** begin **
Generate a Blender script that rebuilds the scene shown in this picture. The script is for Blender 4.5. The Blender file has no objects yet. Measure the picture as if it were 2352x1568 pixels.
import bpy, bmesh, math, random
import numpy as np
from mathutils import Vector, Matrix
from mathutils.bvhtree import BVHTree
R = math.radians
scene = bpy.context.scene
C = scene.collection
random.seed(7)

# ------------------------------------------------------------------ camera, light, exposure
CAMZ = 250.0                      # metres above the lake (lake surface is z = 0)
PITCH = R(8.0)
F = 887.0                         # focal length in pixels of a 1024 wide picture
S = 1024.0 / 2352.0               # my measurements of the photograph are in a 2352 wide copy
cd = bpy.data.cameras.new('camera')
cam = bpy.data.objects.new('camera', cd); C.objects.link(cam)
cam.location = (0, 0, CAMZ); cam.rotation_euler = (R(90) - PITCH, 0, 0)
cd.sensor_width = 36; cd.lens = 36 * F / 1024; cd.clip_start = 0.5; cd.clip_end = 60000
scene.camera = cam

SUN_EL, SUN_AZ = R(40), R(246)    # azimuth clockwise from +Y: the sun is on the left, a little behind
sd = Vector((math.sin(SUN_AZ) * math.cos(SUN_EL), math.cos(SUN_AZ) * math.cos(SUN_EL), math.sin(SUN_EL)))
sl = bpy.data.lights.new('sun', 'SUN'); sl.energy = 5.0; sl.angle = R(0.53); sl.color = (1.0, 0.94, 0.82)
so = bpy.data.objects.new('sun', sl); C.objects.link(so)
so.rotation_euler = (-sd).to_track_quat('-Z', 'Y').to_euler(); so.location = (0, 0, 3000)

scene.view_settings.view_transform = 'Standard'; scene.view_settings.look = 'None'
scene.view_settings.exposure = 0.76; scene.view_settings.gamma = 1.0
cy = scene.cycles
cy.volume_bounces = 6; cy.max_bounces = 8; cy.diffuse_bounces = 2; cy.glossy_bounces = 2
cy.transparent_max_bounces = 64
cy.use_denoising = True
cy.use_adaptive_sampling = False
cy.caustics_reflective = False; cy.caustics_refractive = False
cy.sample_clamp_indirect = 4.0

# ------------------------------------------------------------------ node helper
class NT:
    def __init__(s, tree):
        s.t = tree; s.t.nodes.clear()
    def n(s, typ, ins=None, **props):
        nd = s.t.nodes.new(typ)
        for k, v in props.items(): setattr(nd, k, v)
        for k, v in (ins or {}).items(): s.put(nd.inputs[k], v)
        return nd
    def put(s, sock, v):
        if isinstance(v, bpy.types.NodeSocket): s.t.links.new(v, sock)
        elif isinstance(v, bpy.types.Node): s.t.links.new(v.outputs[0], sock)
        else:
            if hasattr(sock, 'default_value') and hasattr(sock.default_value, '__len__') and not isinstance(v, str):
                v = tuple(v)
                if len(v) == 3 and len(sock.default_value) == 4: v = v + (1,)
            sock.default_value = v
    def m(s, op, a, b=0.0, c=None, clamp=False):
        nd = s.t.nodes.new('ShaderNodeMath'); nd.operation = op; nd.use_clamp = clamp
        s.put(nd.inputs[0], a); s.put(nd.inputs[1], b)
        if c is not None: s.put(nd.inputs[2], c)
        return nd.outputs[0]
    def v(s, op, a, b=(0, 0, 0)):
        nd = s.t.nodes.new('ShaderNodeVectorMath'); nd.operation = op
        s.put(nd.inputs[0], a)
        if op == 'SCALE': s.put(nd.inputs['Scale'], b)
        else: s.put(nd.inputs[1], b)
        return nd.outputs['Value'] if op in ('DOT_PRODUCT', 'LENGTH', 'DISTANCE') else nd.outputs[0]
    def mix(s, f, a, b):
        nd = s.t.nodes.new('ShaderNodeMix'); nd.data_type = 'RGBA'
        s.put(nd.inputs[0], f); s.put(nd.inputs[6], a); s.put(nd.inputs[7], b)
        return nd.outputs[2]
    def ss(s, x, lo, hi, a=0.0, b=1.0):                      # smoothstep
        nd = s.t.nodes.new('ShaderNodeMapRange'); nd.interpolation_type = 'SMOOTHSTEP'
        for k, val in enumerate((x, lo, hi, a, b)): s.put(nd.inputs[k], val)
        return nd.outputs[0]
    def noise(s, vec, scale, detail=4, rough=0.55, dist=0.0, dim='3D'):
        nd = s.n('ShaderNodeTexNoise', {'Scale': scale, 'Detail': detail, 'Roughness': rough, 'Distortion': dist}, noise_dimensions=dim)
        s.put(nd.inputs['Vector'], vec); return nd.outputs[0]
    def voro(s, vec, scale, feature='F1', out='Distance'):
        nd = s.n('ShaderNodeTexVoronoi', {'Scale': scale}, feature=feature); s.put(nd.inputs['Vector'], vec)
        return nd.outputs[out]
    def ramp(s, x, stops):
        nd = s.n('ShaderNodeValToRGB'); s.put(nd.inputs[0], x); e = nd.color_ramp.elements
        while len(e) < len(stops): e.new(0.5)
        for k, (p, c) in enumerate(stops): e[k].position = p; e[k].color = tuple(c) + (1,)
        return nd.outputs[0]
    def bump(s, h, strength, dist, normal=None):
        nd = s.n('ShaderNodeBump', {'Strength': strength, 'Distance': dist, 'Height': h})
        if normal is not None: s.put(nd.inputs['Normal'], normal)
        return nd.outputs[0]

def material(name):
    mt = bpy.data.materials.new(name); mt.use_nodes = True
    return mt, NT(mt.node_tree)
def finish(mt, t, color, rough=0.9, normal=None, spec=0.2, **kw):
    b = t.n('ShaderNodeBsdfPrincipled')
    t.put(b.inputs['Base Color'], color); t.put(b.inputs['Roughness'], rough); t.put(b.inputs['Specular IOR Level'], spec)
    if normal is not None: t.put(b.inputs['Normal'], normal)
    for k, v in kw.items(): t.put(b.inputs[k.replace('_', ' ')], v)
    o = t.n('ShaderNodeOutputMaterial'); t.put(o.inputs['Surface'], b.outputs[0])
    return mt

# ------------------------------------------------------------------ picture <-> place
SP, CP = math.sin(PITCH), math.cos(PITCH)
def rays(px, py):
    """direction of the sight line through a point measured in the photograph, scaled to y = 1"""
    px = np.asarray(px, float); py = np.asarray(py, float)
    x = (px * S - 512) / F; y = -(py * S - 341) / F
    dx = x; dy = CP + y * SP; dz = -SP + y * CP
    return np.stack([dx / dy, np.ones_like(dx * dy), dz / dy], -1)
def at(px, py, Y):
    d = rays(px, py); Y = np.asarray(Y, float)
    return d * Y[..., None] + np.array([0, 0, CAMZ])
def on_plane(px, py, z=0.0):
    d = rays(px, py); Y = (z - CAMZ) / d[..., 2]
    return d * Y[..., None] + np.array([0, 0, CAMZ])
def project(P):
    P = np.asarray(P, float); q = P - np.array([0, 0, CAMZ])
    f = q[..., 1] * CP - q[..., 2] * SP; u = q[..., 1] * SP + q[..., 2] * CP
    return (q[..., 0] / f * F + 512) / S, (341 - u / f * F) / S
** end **
Return all of the data exactly as it reads.

FULL RESPONSE:
Generate a Blender script that rebuilds the scene shown in this picture. The script is for Blender 4.5. The Blender file has no objects yet. Measure the picture as if it were 2352x1568 pixels.
import bpy, bmesh, math, random
import numpy as np
from mathutils import Vector, Matrix
from mathutils.bvhtree import BVHTree
R = math.radians
scene = bpy.context.scene
C = scene.collection
random.seed(7)

# ------------------------------------------------------------------ camera, light, exposure
CAMZ = 250.0                      # metres above the lake (lake surface is z = 0)
PITCH = R(8.0)
F = 887.0                         # focal length in pixels of a 1024 wide picture
S = 1024.0 / 2352.0               # my measurements of the photograph are in a 2352 wide copy
cd = bpy.data.cameras.new('camera')
cam = bpy.data.objects.new('camera', cd); C.objects.link(cam)
cam.location = (0, 0, CAMZ); cam.rotation_euler = (R(90) - PITCH, 0, 0)
cd.sensor_width = 36; cd.lens = 36 * F / 1024; cd.clip_start = 0.5; cd.clip_end = 60000
scene.camera = cam

SUN_EL, SUN_AZ = R(40), R(246)    # azimuth clockwise from +Y: the sun is on the left, a little behind
sd = Vector((math.sin(SUN_AZ) * math.cos(SUN_EL), math.cos(SUN_AZ) * math.cos(SUN_EL), math.sin(SUN_EL)))
sl = bpy.data.lights.new('sun', 'SUN'); sl.energy = 5.0; sl.angle = R(0.53); sl.color = (1.0, 0.94, 0.82)
so = bpy.data.objects.new('sun', sl); C.objects.link(so)
so.rotation_euler = (-sd).to_track_quat('-Z', 'Y').to_euler(); so.location = (0, 0, 3000)

scene.view_settings.view_transform = 'Standard'; scene.view_settings.look = 'None'
scene.view_settings.exposure = 0.76; scene.view_settings.gamma = 1.0
cy = scene.cycles
cy.volume_bounces = 6; cy.max_bounces = 8; cy.diffuse_bounces = 2; cy.glossy_bounces = 2
cy.transparent_max_bounces = 64
cy.use_denoising = True
cy.use_adaptive_sampling = False
cy.caustics_reflective = False; cy.caustics_refractive = False
cy.sample_clamp_indirect = 4.0

# ------------------------------------------------------------------ node helper
class NT:
    def __init__(s, tree):
        s.t = tree; s.t.nodes.clear()
    def n(s, typ, ins=None, **props):
        nd = s.t.nodes.new(typ)
        for k, v in props.items(): setattr(nd, k, v)
        for k, v in (ins or {}).items(): s.put(nd.inputs[k], v)
        return nd
    def put(s, sock, v):
        if isinstance(v, bpy.types.NodeSocket): s.t.links.new(v, sock)
        elif isinstance(v, bpy.types.Node): s.t.links.new(v.outputs[0], sock)
        else:
            if hasattr(sock, 'default_value') and hasattr(sock.default_value, '__len__') and not isinstance(v, str):
                v = tuple(v)
                if len(v) == 3 and len(sock.default_value) == 4: v = v + (1,)
            sock.default_value = v
    def m(s, op, a, b=0.0, c=None, clamp=False):
        nd = s.t.nodes.new('ShaderNodeMath'); nd.operation = op; nd.use_clamp = clamp
        s.put(nd.inputs[0], a); s.put(nd.inputs[1], b)
        if c is not None: s.put(nd.inputs[2], c)
        return nd.outputs[0]
    def v(s, op, a, b=(0, 0, 0)):
        nd = s.t.nodes.new('ShaderNodeVectorMath'); nd.operation = op
        s.put(nd.inputs[0], a)
        if op == 'SCALE': s.put(nd.inputs['Scale'], b)
        else: s.put(nd.inputs[1], b)
        return nd.outputs['Value'] if op in ('DOT_PRODUCT', 'LENGTH', 'DISTANCE') else nd.outputs[0]
    def mix(s, f, a, b):
        nd = s.t.nodes.new('ShaderNodeMix'); nd.data_type = 'RGBA'
        s.put(nd.inputs[0], f); s.put(nd.inputs[6], a); s.put(nd.inputs[7], b)
        return nd.outputs[2]
    def ss(s, x, lo, hi, a=0.0, b=1.0):                      # smoothstep
        nd = s.t.nodes.new('ShaderNodeMapRange'); nd.interpolation_type = 'SMOOTHSTEP'
        for k, val in enumerate((x, lo, hi, a, b)): s.put(nd.inputs[k], val)
        return nd.outputs[0]
    def noise(s, vec, scale, detail=4, rough=0.55, dist=0.0, dim='3D'):
        nd = s.n('ShaderNodeTexNoise', {'Scale': scale, 'Detail': detail, 'Roughness': rough, 'Distortion': dist}, noise_dimensions=dim)
        s.put(nd.inputs['Vector'], vec); return nd.outputs[0]
    def voro(s, vec, scale, feature='F1', out='Distance'):
        nd = s.n('ShaderNodeTexVoronoi', {'Scale': scale}, feature=feature); s.put(nd.inputs['Vector'], vec)
        return nd.outputs[out]
    def ramp(s, x, stops):
        nd = s.n('ShaderNodeValToRGB'); s.put(nd.inputs[0], x); e = nd.color_ramp.elements
        while len(e) < len(stops): e.new(0.5)
        for k, (p, c) in enumerate(stops): e[k].position = p; e[k].color = tuple(c) + (1,)
        return nd.outputs[0]
    def bump(s, h, strength, dist, normal=None):
        nd = s.n('ShaderNodeBump', {'Strength': strength, 'Distance': dist, 'Height': h})
        if normal is not None: s.put(nd.inputs['Normal'], normal)
        return nd.outputs[0]

def material(name):
    mt = bpy.data.materials.new(name); mt.use_nodes = True
    return mt, NT(mt.node_tree)
def finish(mt, t, color, rough=0.9, normal=None, spec=0.2, **kw):
    b = t.n('ShaderNodeBsdfPrincipled')
    t.put(b.inputs['Base Color'], color); t.put(b.inputs['Roughness'], rough); t.put(b.inputs['Specular IOR Level'], spec)
    if normal is not None: t.put(b.inputs['Normal'], normal)
    for k, v in kw.items(): t.put(b.inputs[k.replace('_', ' ')], v)
    o = t.n('ShaderNodeOutputMaterial'); t.put(o.inputs['Surface'], b.outputs[0])
    return mt

# ------------------------------------------------------------------ picture <-> place
SP, CP = math.sin(PITCH), math.cos(PITCH)
def rays(px, py):
    """direction of the sight line through a point measured in the photograph, scaled to y = 1"""
    px = np.asarray(px, float); py = np.asarray(py, float)
    x = (px * S - 512) / F; y = -(py * S - 341) / F
    dx = x; dy = CP + y * SP; dz = -SP + y * CP
    return np.stack([dx / dy, np.ones_like(dx * dy), dz / dy], -1)
def at(px, py, Y):
    d = rays(px, py); Y = np.asarray(Y, float)
    return d * Y[..., None] + np.array([0, 0, CAMZ])
def on_plane(px, py, z=0.0):
    d = rays(px, py); Y = (z - CAMZ) / d[..., 2]
    return d * Y[..., None] + np.array([0, 0, CAMZ])
def project(P):
    P = np.asarray(P, float); q = P - np.array([0, 0, CAMZ])
    f = q[..., 1] * CP - q[..., 2] * SP; u = q[..., 1] * SP + q[..., 2] * CP
    return (q[..., 0] / f * F + 512) / S, (341 - u / f * F) / S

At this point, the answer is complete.